FAMU-FSU Cyber-Physcial Security Seminar Series
GreenBox: A Trustworthy Software Platform for Untrusted and Compromised Systems
Virgil D. Gligor, Carnegie Mellon University (1/17/2025)
The 2010 “axioms” of insecurity for commodity software systems explain why such systems are likely to remain vulnerable for the foreseeable future. Recent reports of security breaches confirm this long-standing trend, illustrating high-value penetrations of both business enterprises and government agencies by state-sponsored adversaries, originating primarily from China and Russia. To counter penetrations of endpoint systems (e.g., laptops, desktops, mobile phones) and embedded applications (e.g., energy distribution subsystems and robotic applications), we designed GreenBox, a low-cost trustworthy software platform that withstands any remote adversary attack – even when the underlying operating systems (e.g., Windows, Linux, MacOS, ROS) are fully compromised by zero-day attacks. GreenBox never requires security patches, and all its updates are formally specified and verified; it retains its secure usability on legacy systems and applications; and it is not vulnerable to social engineering attacks that insert malicious software into the underlying operating system and applications. We argue that the one-time cost of achieving GreenBox’s trustworthiness via formal specification and verification is modest and much below the recurrent cost of recovery from typical software breaches.
Bio
Dr. Virgil D. Gligor is a Professor at Carnegie Mellon University, where he directed CyLab, the university’s institute of security and privacy, between 2008 and 2015. Over the past five decades, his research has ranged from access control mechanisms, penetration analysis, and denial-of-service protection to cryptographic protocols and applied cryptography. He was an associate editor of several ACM and IEEE journals and the editor-in-chief of the IEEE Transactions on Dependable and Secure Computing. He received the 2006 National Information Systems Security Award jointly given by NIST and NSA, the 2011 Outstanding Innovation Award of ACM SIGSAC, and the 2013 Technical Achievement Award of IEEE Computer Society. He was inducted into the National Cyber Security Hall of Fame in 2019.
Cyberphysical Security Research at ORNL
Stacy Prowell, Oak Ridge National Laboratory (11/25/2024)
In this talk Dr. Stacy Prowell will present some of his research on cyberphysical system security conducted at Oak Ridge National Laboratory. Work presented includes automated reverse engineering, side-channel analysis, and remote attestation. These all share a common theme of attempting to find a source of ground truth in cyberphysical systems and then leveraging that to discover vulnerabilities, intrusions, and tampering.
Bio
Dr. Stacy Prowell is a distinguished researcher in the Oak Ridge National Laboratory (ORNL) National Security Sciences Directorate. For ten years Dr. Prowell served as the Chief Cyber Security Research Scientist and led the Cyber Warfare Research Team while working to build a cybersecurity program at ORNL. Dr. Prowell started the lab’s Vehicle Security Program and served as its director and served as the Program Manager for Cybersecurity for Energy Delivery Systems in the Sustainable Electricity Program. Dr. Prowell has published two books and numerous papers on software engineering and system security. His work on a system for deep analysis of compiled software led to the Hyperion system which received a 2015 R&D 100 award. Dr. Prowell is currently the Associate Director of Reserarch for the Cybersecurity Education, Research, and Outreach Center at Tennessee Technological University, and a Professor in the Computer Science Department. Previously, Prowell worked in the CERT Program of the CMU Software Engineering Institute on automated analysis of malware.

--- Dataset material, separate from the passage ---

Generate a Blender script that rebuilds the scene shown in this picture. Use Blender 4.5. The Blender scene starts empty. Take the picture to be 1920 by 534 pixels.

Optimal Incentivization Strategies for Charging
Control of Electric Vehicles in Electricity
Distribution Grids considering Dynamical
Stability Constraints
Aranya Chakrabortty, North Carolina State University (10/04/2024)
Significant amount of research has been done on how charging of EVs should be priced in a cost-effective way to facilitate grid operations. However, one question that is still unclear is: how does massive-scale EV charging impact the dynamics of the distribution grid, and can pricing help in smoothing of EV loads so that both small-signal and voltage stability margins of the grid can be improved? In this talk, I will present an optimal control design to answer the above question in light of understanding how high charging demands from EV customers may cause dynamical instability, and how price incentivization, charging setpoints, and optimal controllers for the EV converters can all be co-designed to minimize the risk of these instabilities.
Bio
Dr. Aranya Chakrabortty is a professor and the associate department head for research in the Electrical and Computer Engineering department at North Carolina State University. His research interests are at the intersection of power systems and controls systems. He received the NSF CAREER award in 2011, and was named a university faculty scholar by NC State Provost office in 2019. From 2020 to 2023, Aranya served as a program director at NSF where he managed various research portfolios on power and energy systems.